*Exercise aim*. Wherever the string "wide" shows up in a line, count that line. Give the total alone.

*Provided material*.
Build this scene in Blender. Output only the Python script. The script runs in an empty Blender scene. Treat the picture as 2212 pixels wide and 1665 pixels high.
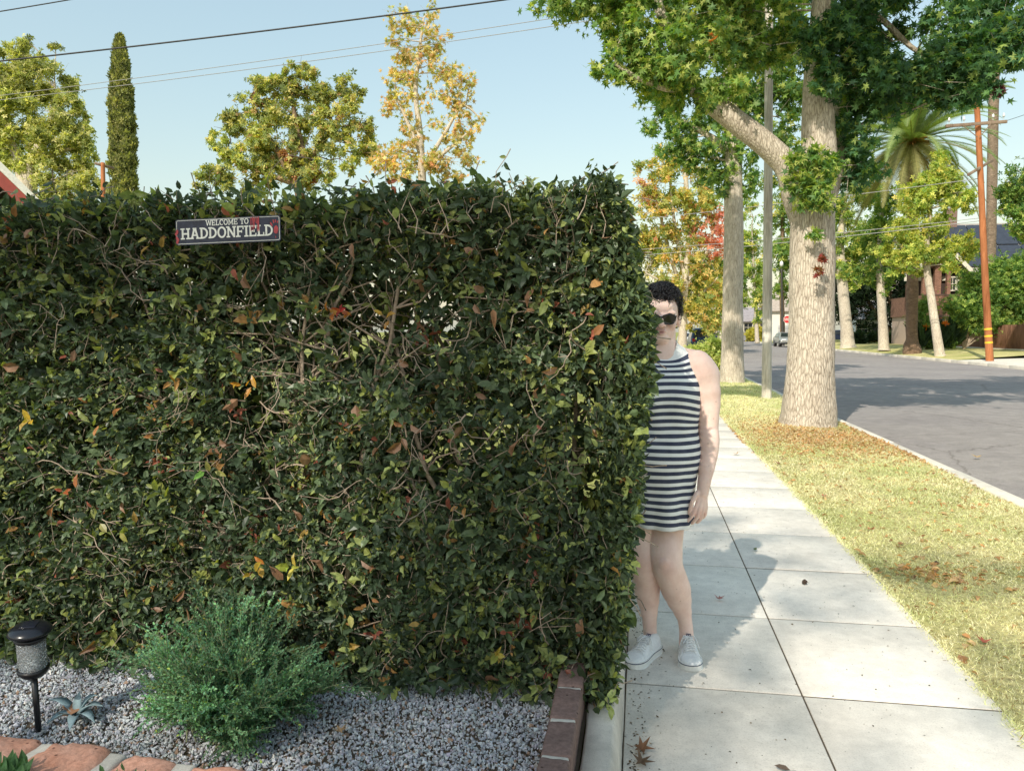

* * *

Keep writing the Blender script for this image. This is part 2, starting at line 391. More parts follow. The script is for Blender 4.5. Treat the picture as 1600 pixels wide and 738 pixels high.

---

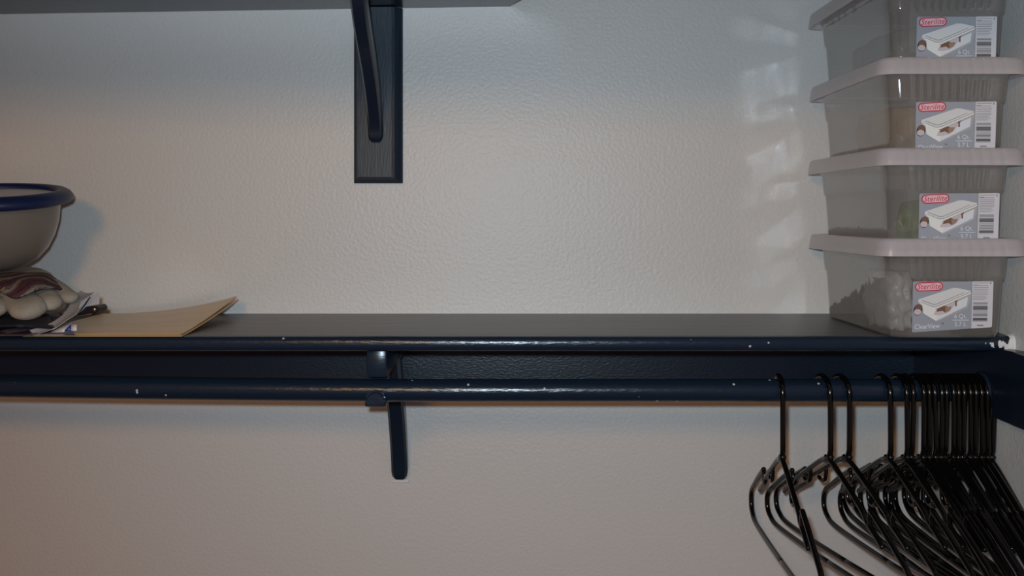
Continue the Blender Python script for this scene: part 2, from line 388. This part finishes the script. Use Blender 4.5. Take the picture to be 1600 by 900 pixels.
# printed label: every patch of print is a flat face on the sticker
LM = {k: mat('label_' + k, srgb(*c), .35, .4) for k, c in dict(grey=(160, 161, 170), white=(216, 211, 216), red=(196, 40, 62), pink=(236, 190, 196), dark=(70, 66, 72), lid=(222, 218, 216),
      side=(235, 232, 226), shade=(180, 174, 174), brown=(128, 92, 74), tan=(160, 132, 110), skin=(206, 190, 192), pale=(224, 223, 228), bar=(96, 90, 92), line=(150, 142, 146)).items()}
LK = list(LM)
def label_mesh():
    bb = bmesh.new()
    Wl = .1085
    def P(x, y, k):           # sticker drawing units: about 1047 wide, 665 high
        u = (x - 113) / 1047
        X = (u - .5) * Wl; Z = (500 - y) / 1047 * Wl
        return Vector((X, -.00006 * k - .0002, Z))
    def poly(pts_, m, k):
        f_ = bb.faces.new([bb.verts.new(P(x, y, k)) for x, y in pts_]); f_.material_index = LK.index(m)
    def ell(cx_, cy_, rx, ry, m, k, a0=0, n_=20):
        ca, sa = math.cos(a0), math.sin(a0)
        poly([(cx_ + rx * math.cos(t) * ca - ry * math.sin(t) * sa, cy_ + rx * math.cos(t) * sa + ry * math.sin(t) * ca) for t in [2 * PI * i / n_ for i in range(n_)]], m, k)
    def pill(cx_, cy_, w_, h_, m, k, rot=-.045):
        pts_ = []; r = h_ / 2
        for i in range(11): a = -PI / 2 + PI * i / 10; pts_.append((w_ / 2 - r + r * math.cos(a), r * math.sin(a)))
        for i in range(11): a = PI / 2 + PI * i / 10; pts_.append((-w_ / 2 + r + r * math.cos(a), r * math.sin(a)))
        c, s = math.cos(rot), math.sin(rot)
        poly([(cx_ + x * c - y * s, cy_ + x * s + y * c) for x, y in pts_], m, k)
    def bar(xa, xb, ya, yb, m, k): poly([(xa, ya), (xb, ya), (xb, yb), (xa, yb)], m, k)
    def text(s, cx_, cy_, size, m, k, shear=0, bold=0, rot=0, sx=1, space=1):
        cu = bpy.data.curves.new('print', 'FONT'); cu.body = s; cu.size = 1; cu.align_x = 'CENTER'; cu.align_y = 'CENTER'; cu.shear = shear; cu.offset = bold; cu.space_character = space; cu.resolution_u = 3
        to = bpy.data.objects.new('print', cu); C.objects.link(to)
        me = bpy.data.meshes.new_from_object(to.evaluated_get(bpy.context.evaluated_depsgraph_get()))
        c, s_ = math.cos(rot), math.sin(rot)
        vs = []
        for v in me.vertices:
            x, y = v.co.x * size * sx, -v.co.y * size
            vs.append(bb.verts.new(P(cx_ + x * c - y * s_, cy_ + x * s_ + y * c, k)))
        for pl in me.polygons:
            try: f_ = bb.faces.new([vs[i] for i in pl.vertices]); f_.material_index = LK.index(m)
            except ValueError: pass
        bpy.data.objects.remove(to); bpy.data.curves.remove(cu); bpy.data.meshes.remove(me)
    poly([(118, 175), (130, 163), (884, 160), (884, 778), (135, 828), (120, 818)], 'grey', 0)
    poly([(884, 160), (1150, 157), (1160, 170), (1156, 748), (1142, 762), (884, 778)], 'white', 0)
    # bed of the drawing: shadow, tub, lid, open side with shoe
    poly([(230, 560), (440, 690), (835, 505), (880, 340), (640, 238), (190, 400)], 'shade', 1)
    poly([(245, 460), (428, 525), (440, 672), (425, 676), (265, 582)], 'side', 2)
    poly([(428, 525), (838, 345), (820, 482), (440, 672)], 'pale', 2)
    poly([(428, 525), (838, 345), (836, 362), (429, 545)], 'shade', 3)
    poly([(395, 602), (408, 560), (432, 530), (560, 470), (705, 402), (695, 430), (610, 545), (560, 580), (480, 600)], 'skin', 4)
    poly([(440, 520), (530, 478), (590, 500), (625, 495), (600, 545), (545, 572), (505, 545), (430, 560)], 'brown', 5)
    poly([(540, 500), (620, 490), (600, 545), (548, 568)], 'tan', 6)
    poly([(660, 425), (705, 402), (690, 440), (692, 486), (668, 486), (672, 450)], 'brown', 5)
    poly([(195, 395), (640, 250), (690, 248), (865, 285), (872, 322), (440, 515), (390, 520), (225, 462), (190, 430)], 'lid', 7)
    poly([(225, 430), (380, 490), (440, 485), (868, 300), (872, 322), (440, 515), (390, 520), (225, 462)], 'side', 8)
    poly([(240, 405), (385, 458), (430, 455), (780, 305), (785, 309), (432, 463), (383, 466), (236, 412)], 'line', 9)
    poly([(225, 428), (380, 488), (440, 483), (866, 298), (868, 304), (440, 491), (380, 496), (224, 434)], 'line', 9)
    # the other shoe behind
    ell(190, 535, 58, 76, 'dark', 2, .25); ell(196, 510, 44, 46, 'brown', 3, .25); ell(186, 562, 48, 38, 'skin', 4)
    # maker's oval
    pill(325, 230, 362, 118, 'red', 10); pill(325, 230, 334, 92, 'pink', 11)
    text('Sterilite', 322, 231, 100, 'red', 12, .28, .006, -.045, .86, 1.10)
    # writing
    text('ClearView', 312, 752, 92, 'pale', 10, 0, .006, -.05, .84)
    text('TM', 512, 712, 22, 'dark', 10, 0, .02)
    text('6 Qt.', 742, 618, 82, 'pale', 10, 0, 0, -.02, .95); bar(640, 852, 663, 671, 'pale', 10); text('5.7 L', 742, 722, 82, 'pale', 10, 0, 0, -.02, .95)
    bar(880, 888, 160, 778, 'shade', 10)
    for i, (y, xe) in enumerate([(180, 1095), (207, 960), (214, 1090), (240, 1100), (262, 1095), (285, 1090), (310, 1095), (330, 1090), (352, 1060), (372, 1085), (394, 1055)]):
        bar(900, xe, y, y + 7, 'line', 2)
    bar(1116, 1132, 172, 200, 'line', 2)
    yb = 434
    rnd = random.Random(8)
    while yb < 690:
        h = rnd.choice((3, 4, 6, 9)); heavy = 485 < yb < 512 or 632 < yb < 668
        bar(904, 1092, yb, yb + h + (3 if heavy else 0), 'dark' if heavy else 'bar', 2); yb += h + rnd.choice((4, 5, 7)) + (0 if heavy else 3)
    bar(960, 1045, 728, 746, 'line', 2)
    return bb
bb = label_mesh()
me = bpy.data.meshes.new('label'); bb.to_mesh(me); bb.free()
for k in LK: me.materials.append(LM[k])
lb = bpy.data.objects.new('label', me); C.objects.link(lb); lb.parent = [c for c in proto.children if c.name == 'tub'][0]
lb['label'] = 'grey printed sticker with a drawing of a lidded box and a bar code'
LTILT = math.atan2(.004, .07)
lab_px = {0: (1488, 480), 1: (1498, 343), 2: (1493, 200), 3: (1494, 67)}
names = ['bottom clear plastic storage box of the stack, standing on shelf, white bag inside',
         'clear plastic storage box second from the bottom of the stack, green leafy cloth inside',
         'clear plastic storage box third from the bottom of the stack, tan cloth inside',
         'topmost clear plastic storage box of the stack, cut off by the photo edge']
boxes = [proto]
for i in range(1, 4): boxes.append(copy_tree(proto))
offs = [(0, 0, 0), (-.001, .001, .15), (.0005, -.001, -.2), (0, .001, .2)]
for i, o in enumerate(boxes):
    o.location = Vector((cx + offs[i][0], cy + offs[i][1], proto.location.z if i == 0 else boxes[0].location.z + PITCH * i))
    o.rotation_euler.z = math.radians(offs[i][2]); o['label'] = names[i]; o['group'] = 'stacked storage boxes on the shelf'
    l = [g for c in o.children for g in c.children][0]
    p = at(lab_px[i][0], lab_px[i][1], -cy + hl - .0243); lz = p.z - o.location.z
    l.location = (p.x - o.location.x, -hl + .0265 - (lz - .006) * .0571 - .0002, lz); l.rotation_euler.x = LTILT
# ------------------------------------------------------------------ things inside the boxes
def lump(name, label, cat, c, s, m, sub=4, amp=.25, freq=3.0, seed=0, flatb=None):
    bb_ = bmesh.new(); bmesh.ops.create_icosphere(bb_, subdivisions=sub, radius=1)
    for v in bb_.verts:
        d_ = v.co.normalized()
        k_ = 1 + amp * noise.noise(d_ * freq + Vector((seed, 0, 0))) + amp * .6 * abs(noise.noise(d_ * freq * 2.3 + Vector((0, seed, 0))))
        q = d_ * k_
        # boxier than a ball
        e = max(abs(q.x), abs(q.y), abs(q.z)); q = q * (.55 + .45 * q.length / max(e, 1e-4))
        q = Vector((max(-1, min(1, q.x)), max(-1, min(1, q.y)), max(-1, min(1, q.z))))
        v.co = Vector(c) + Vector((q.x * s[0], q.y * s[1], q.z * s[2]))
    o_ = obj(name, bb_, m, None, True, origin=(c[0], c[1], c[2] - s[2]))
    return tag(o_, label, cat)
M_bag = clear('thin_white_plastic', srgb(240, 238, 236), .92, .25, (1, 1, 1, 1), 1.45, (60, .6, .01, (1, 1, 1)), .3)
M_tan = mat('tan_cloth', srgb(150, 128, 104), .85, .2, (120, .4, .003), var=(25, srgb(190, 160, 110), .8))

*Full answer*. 3